A solution backed by Brazil would have enabled an end-run in Congress, while potentially sacrificing the veto the US has held since the Second World War.

With that option out, the people said, IMF members were considering a watered-down proposal that could alienate China and India, which are already challenging the postwar economic order by setting up their own lending and development institutions.

“I’m not at all surprised the US has rejected anything that puts its veto at risk,” said Edwin Truman, a former assistant US Treasury secretary for international affairs. Yet on the new alternate plan, “You can imagine some countries saying, ‘Why are we doing this at all?’”

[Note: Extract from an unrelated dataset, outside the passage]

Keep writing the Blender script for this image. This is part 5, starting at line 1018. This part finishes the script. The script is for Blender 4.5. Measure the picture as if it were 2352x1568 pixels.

The Obama administration’s priority remains to secure Congress’s support for the 2010 plan, the Treasury department said.

Congress’s failure to ratify the changes “threatens US leadership and causes other nations, including some of our allies, to question our commitment to the IMF and other multilateral institutions”, Whitney Smith, a spokeswoman for the Treasury department, said, without referring to the US position on the measure that would threaten the country’s veto power.

IMF spokeswoman Simonetta Nardin would say only that the IMF “continues to work with the membership on an interim solution”.

The 2010 plan calls for increasing the emerging markets’ sway through a doubling of the IMF’s capital, with the US contribution subject to approval by the US Congress. Without that approval the plan would not have the support of the required 85% of members’ voting shares, because the US has 16.7%.

Voting rights are proportional to capital shares at the fund.

The option backed by Brazil and other countries would have pushed through changes without requiring Congress to ratify them. The catch was that the US veto over major IMF decisions may have been at risk if Congress failed to react by approving the 2010 plan, because the US voting share would potentially fall below the 15% threshold needed to maintain the power.

The international fund is now considering a capital increase of just 10%, said the people familiar with the matter.